• Direction
Retype each line of the material exactly, please, skipping any picture in it.
--
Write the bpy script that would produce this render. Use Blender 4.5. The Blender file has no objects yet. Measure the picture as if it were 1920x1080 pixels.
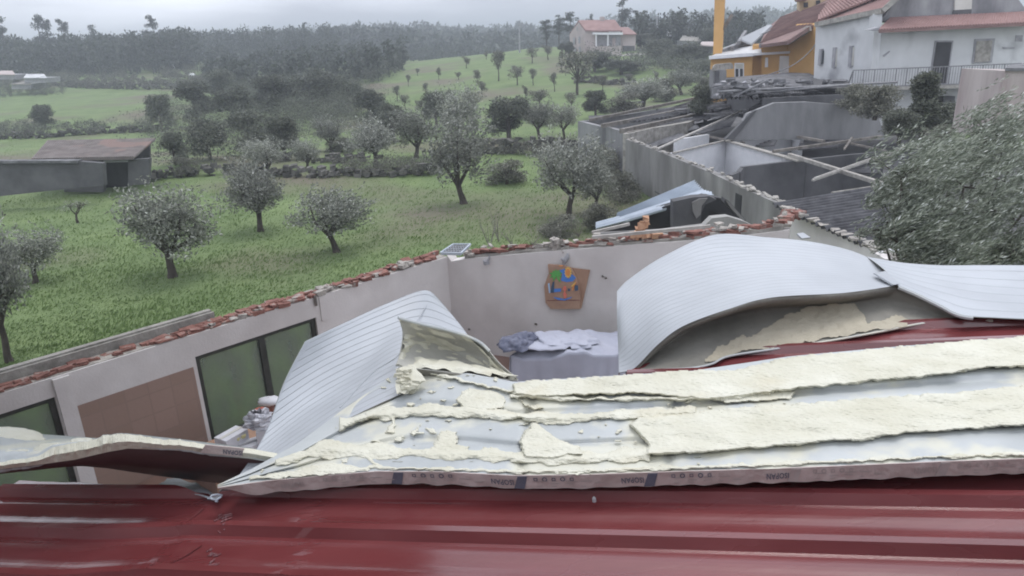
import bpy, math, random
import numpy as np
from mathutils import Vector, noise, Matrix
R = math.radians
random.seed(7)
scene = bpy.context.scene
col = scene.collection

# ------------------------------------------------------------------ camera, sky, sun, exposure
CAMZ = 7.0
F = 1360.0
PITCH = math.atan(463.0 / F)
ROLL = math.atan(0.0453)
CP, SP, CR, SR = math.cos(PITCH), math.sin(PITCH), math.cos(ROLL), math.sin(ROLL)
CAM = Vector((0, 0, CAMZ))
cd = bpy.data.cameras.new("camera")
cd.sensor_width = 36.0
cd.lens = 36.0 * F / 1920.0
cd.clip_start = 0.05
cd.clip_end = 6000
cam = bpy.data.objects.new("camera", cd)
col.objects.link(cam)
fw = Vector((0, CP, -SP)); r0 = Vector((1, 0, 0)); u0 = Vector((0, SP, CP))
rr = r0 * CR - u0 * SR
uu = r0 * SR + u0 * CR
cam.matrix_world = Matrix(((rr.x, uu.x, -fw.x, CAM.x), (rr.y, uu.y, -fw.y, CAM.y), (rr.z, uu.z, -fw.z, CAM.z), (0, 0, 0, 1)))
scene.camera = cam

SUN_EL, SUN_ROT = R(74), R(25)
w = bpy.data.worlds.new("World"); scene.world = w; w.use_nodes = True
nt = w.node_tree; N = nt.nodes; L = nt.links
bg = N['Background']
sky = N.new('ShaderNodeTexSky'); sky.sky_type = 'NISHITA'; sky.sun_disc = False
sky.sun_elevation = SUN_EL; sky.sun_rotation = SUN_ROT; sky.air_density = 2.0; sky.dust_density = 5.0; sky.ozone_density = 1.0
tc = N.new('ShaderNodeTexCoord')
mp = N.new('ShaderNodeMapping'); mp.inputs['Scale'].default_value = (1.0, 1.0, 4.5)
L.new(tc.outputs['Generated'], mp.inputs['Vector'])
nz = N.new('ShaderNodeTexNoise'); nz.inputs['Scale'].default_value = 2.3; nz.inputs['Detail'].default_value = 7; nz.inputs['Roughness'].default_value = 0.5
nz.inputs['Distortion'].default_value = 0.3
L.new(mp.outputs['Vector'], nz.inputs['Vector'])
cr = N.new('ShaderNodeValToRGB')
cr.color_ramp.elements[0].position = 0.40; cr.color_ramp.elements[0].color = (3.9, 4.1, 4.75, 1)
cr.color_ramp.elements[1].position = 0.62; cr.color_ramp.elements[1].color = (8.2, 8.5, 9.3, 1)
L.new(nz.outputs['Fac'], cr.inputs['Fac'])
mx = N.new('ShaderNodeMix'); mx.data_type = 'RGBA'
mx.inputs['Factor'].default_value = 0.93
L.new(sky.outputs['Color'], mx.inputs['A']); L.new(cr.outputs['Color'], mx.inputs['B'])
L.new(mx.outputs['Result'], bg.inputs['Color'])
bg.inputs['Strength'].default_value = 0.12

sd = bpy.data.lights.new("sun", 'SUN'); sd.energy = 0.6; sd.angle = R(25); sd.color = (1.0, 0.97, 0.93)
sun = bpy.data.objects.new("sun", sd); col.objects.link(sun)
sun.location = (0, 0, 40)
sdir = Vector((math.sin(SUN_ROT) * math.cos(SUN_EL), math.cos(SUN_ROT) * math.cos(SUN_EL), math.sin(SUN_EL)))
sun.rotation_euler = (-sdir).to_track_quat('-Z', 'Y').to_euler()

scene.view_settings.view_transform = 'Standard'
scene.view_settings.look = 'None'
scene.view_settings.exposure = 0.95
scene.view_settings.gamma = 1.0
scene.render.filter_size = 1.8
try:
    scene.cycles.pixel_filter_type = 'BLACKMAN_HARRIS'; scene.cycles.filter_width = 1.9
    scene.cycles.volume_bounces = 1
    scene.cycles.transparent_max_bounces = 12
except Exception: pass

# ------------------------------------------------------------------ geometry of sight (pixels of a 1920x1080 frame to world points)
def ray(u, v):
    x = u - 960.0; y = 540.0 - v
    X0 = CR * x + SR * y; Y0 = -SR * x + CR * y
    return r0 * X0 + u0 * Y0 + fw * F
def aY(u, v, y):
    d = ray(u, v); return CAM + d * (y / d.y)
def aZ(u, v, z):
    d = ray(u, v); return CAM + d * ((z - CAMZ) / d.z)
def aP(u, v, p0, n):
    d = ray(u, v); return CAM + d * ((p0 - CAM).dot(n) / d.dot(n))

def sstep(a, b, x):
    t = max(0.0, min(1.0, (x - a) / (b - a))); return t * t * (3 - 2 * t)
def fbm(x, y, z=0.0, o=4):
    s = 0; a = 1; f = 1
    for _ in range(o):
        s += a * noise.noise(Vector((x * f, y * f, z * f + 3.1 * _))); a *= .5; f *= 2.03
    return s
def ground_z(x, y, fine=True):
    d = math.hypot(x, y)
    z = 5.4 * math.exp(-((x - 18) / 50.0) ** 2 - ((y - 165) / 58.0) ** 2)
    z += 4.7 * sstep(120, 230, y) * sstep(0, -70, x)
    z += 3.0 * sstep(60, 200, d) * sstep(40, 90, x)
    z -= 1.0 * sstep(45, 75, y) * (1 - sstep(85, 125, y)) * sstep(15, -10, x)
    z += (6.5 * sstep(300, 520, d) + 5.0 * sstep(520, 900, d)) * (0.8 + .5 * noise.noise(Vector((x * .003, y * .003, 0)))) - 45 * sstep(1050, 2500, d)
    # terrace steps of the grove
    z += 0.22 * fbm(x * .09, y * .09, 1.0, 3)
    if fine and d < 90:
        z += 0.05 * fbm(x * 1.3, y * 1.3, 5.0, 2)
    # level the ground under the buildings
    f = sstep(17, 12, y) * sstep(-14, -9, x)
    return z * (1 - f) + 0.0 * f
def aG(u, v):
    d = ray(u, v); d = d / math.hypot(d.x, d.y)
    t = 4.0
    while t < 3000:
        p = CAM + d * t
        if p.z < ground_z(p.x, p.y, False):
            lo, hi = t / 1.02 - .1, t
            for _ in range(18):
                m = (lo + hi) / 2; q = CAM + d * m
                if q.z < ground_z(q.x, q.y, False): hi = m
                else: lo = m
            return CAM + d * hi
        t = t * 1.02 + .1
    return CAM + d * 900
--
• Written response
Write the bpy script that would produce this render. Use Blender 4.5. The Blender file has no objects yet. Measure the picture as if it were 1920x1080 pixels.
import bpy, math, random
import numpy as np
from mathutils import Vector, noise, Matrix
R = math.radians
random.seed(7)
scene = bpy.context.scene
col = scene.collection

# ------------------------------------------------------------------ camera, sky, sun, exposure
CAMZ = 7.0
F = 1360.0
PITCH = math.atan(463.0 / F)
ROLL = math.atan(0.0453)
CP, SP, CR, SR = math.cos(PITCH), math.sin(PITCH), math.cos(ROLL), math.sin(ROLL)
CAM = Vector((0, 0, CAMZ))
cd = bpy.data.cameras.new("camera")
cd.sensor_width = 36.0
cd.lens = 36.0 * F / 1920.0
cd.clip_start = 0.05
cd.clip_end = 6000
cam = bpy.data.objects.new("camera", cd)
col.objects.link(cam)
fw = Vector((0, CP, -SP)); r0 = Vector((1, 0, 0)); u0 = Vector((0, SP, CP))
rr = r0 * CR - u0 * SR
uu = r0 * SR + u0 * CR
cam.matrix_world = Matrix(((rr.x, uu.x, -fw.x, CAM.x), (rr.y, uu.y, -fw.y, CAM.y), (rr.z, uu.z, -fw.z, CAM.z), (0, 0, 0, 1)))
scene.camera = cam

SUN_EL, SUN_ROT = R(74), R(25)
w = bpy.data.worlds.new("World"); scene.world = w; w.use_nodes = True
nt = w.node_tree; N = nt.nodes; L = nt.links
bg = N['Background']
sky = N.new('ShaderNodeTexSky'); sky.sky_type = 'NISHITA'; sky.sun_disc = False
sky.sun_elevation = SUN_EL; sky.sun_rotation = SUN_ROT; sky.air_density = 2.0; sky.dust_density = 5.0; sky.ozone_density = 1.0
tc = N.new('ShaderNodeTexCoord')
mp = N.new('ShaderNodeMapping'); mp.inputs['Scale'].default_value = (1.0, 1.0, 4.5)
L.new(tc.outputs['Generated'], mp.inputs['Vector'])
nz = N.new('ShaderNodeTexNoise'); nz.inputs['Scale'].default_value = 2.3; nz.inputs['Detail'].default_value = 7; nz.inputs['Roughness'].default_value = 0.5
nz.inputs['Distortion'].default_value = 0.3
L.new(mp.outputs['Vector'], nz.inputs['Vector'])
cr = N.new('ShaderNodeValToRGB')
cr.color_ramp.elements[0].position = 0.40; cr.color_ramp.elements[0].color = (3.9, 4.1, 4.75, 1)
cr.color_ramp.elements[1].position = 0.62; cr.color_ramp.elements[1].color = (8.2, 8.5, 9.3, 1)
L.new(nz.outputs['Fac'], cr.inputs['Fac'])
mx = N.new('ShaderNodeMix'); mx.data_type = 'RGBA'
mx.inputs['Factor'].default_value = 0.93
L.new(sky.outputs['Color'], mx.inputs['A']); L.new(cr.outputs['Color'], mx.inputs['B'])
L.new(mx.outputs['Result'], bg.inputs['Color'])
bg.inputs['Strength'].default_value = 0.12

sd = bpy.data.lights.new("sun", 'SUN'); sd.energy = 0.6; sd.angle = R(25); sd.color = (1.0, 0.97, 0.93)
sun = bpy.data.objects.new("sun", sd); col.objects.link(sun)
sun.location = (0, 0, 40)
sdir = Vector((math.sin(SUN_ROT) * math.cos(SUN_EL), math.cos(SUN_ROT) * math.cos(SUN_EL), math.sin(SUN_EL)))
sun.rotation_euler = (-sdir).to_track_quat('-Z', 'Y').to_euler()

scene.view_settings.view_transform = 'Standard'
scene.view_settings.look = 'None'
scene.view_settings.exposure = 0.95
scene.view_settings.gamma = 1.0
scene.render.filter_size = 1.8
try:
    scene.cycles.pixel_filter_type = 'BLACKMAN_HARRIS'; scene.cycles.filter_width = 1.9
    scene.cycles.volume_bounces = 1
    scene.cycles.transparent_max_bounces = 12
except Exception: pass

# ------------------------------------------------------------------ geometry of sight (pixels of a 1920x1080 frame to world points)
def ray(u, v):
    x = u - 960.0; y = 540.0 - v
    X0 = CR * x + SR * y; Y0 = -SR * x + CR * y
    return r0 * X0 + u0 * Y0 + fw * F
def aY(u, v, y):
    d = ray(u, v); return CAM + d * (y / d.y)
def aZ(u, v, z):
    d = ray(u, v); return CAM + d * ((z - CAMZ) / d.z)
def aP(u, v, p0, n):
    d = ray(u, v); return CAM + d * ((p0 - CAM).dot(n) / d.dot(n))

def sstep(a, b, x):
    t = max(0.0, min(1.0, (x - a) / (b - a))); return t * t * (3 - 2 * t)
def fbm(x, y, z=0.0, o=4):
    s = 0; a = 1; f = 1
    for _ in range(o):
        s += a * noise.noise(Vector((x * f, y * f, z * f + 3.1 * _))); a *= .5; f *= 2.03
    return s
def ground_z(x, y, fine=True):
    d = math.hypot(x, y)
    z = 5.4 * math.exp(-((x - 18) / 50.0) ** 2 - ((y - 165) / 58.0) ** 2)
    z += 4.7 * sstep(120, 230, y) * sstep(0, -70, x)
    z += 3.0 * sstep(60, 200, d) * sstep(40, 90, x)
    z -= 1.0 * sstep(45, 75, y) * (1 - sstep(85, 125, y)) * sstep(15, -10, x)
    z += (6.5 * sstep(300, 520, d) + 5.0 * sstep(520, 900, d)) * (0.8 + .5 * noise.noise(Vector((x * .003, y * .003, 0)))) - 45 * sstep(1050, 2500, d)
    # terrace steps of the grove
    z += 0.22 * fbm(x * .09, y * .09, 1.0, 3)
    if fine and d < 90:
        z += 0.05 * fbm(x * 1.3, y * 1.3, 5.0, 2)
    # level the ground under the buildings
    f = sstep(17, 12, y) * sstep(-14, -9, x)
    return z * (1 - f) + 0.0 * f
def aG(u, v):
    d = ray(u, v); d = d / math.hypot(d.x, d.y)
    t = 4.0
    while t < 3000:
        p = CAM + d * t
        if p.z < ground_z(p.x, p.y, False):
            lo, hi = t / 1.02 - .1, t
            for _ in range(18):
                m = (lo + hi) / 2; q = CAM + d * m
                if q.z < ground_z(q.x, q.y, False): hi = m
                else: lo = m
            return CAM + d * hi
        t = t * 1.02 + .1
    return CAM + d * 900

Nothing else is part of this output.